BEGIN
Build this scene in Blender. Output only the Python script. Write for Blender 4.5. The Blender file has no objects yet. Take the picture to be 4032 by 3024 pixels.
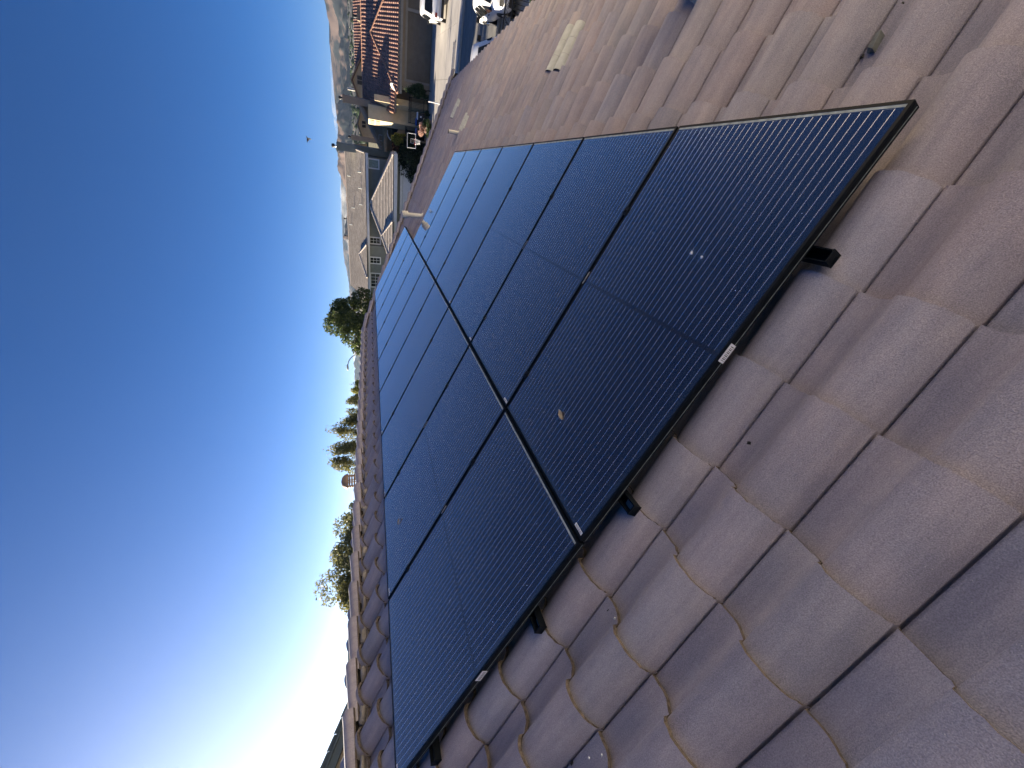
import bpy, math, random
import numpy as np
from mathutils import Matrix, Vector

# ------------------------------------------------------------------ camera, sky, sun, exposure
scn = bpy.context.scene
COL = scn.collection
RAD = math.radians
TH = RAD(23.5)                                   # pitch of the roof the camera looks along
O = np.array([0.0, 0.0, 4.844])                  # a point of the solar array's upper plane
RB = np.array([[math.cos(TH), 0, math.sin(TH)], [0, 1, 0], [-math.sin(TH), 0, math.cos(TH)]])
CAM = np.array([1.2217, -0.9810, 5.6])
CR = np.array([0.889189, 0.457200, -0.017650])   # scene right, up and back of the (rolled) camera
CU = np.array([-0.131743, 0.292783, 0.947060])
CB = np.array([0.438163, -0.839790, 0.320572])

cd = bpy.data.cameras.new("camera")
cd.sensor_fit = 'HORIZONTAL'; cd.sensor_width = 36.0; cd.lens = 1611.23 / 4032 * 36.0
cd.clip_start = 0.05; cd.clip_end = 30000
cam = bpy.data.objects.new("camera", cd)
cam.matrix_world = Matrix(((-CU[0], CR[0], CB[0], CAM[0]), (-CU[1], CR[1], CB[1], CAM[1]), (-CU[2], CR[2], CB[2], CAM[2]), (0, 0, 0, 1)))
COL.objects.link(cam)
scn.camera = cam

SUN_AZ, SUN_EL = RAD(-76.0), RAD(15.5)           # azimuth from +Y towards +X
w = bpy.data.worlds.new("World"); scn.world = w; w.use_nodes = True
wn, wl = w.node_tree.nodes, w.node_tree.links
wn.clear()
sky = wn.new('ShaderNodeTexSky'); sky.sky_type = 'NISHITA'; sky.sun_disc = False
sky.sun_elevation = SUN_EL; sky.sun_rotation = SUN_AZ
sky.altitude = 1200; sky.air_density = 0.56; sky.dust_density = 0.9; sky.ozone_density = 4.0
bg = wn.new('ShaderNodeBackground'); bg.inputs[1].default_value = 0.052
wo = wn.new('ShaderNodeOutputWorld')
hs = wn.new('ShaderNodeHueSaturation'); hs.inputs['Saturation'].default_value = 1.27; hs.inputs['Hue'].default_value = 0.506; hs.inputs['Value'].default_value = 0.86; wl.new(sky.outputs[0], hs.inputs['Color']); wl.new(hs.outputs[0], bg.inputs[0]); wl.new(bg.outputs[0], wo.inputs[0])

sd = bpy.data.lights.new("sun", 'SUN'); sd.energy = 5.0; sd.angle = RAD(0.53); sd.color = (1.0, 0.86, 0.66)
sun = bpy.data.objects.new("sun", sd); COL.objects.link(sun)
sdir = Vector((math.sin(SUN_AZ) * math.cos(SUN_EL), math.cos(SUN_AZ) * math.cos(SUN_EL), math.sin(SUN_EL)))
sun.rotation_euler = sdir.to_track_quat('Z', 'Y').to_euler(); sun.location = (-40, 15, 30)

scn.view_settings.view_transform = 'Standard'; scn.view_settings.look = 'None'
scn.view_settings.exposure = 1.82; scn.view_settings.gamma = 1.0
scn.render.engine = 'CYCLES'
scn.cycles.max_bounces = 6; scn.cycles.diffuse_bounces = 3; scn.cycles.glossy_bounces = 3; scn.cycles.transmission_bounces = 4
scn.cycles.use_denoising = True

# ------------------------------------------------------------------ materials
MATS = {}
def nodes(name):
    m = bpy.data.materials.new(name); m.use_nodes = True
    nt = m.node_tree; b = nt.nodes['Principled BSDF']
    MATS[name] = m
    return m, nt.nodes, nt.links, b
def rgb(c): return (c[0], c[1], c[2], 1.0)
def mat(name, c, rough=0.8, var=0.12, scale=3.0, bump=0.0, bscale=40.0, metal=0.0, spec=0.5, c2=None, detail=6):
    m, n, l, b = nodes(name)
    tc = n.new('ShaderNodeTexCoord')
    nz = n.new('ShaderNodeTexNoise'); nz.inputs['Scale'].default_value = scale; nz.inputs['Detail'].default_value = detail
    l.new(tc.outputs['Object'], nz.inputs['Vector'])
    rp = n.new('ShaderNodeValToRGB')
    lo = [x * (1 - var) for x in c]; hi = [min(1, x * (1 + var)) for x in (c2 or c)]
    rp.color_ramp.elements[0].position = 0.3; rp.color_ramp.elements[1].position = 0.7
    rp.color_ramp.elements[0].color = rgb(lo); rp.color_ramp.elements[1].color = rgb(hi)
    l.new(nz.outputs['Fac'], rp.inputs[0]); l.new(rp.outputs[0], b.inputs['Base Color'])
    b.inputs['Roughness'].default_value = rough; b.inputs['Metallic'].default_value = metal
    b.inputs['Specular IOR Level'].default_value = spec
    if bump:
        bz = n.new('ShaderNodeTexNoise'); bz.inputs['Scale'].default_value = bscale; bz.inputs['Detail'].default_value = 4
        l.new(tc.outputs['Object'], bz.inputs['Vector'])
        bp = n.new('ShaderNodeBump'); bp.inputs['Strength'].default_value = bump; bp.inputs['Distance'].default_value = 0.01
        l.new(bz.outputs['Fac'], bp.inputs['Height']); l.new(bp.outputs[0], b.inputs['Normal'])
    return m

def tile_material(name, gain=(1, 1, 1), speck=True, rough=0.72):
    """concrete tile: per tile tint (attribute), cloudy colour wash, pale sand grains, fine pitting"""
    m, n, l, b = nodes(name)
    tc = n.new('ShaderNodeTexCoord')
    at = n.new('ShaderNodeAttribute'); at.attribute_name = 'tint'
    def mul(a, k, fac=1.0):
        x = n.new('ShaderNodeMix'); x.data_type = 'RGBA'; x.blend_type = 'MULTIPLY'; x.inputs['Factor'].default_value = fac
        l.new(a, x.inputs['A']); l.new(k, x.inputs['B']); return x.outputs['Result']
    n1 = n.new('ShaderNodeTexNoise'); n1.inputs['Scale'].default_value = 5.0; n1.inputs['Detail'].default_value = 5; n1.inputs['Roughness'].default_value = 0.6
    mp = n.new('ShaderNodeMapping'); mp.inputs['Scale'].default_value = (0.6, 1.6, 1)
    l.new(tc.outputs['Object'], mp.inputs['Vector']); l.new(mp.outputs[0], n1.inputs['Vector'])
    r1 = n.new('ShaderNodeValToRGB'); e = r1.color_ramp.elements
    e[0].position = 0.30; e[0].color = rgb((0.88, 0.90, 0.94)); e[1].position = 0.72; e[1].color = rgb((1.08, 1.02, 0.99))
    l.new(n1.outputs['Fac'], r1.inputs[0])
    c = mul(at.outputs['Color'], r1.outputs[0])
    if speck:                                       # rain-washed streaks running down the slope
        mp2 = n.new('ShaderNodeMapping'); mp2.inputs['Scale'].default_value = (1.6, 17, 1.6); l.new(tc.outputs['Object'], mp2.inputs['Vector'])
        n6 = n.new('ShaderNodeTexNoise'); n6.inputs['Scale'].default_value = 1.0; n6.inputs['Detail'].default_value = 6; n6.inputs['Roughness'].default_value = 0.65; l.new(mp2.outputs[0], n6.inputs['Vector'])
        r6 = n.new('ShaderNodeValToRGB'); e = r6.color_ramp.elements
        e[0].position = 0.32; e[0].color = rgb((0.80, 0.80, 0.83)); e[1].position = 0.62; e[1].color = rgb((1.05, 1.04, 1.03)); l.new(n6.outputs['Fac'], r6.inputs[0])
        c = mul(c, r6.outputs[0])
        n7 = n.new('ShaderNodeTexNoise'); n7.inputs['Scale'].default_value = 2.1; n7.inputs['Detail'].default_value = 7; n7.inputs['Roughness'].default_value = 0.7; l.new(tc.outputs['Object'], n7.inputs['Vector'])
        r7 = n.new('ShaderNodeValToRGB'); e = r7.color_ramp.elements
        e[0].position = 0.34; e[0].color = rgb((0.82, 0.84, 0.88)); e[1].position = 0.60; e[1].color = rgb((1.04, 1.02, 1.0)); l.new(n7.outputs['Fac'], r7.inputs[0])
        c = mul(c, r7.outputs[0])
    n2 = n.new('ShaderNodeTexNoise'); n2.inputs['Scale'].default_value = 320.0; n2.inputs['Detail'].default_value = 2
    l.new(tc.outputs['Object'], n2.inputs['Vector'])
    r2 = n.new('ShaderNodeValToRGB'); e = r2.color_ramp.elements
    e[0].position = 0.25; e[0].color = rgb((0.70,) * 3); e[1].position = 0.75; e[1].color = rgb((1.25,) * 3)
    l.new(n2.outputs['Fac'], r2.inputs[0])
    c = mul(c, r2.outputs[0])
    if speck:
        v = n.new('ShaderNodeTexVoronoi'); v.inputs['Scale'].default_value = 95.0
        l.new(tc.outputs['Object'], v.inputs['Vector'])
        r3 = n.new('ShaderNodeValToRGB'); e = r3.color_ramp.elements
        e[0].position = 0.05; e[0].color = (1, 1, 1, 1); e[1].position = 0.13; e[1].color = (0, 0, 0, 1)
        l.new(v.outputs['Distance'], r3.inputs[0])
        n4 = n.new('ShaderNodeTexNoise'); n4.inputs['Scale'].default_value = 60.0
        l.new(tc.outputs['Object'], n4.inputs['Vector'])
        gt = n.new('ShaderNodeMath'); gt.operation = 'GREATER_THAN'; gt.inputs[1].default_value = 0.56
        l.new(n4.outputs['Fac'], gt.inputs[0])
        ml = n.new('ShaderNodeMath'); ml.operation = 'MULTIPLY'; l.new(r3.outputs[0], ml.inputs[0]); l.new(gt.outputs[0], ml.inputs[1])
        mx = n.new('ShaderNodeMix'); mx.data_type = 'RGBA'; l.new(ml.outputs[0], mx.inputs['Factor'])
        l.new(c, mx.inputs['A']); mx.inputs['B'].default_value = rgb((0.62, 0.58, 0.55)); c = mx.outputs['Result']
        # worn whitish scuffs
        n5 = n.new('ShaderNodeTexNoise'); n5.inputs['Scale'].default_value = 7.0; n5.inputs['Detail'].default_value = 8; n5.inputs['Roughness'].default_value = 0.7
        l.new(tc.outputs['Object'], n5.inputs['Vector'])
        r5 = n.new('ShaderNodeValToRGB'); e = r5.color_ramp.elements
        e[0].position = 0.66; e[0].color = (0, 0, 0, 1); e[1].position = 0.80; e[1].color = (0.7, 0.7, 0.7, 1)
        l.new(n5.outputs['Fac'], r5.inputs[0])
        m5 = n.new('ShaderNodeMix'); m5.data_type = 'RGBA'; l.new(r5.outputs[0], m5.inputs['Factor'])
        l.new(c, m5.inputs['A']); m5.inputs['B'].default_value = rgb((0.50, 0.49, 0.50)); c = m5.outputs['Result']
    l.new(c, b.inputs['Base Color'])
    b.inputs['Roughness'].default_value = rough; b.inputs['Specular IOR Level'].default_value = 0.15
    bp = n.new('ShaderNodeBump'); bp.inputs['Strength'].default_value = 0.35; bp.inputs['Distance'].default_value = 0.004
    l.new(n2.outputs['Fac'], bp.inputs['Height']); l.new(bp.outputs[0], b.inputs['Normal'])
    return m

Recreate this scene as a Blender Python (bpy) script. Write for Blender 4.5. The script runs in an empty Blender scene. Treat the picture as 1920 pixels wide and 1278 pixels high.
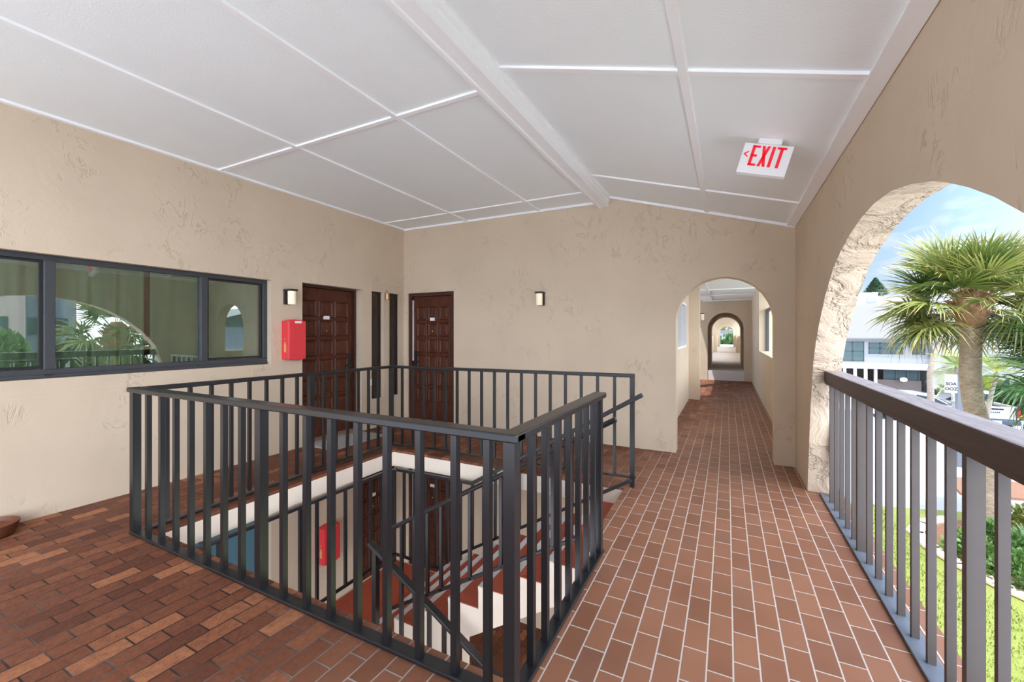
END
SHORT PROBLEM » Copy out each line of the records where the string "this" appears.

THE REPLY »
Build this scene in Blender. Output only the Python script. Write for Blender 4.5. The Blender file has no objects yet. Take the picture to be 4032 by 3024 pixels.
Recreate this scene as a Blender Python (bpy) script. Write for Blender 4.5. The script runs in an empty Blender scene. Treat the picture as 1920 pixels wide and 1278 pixels high.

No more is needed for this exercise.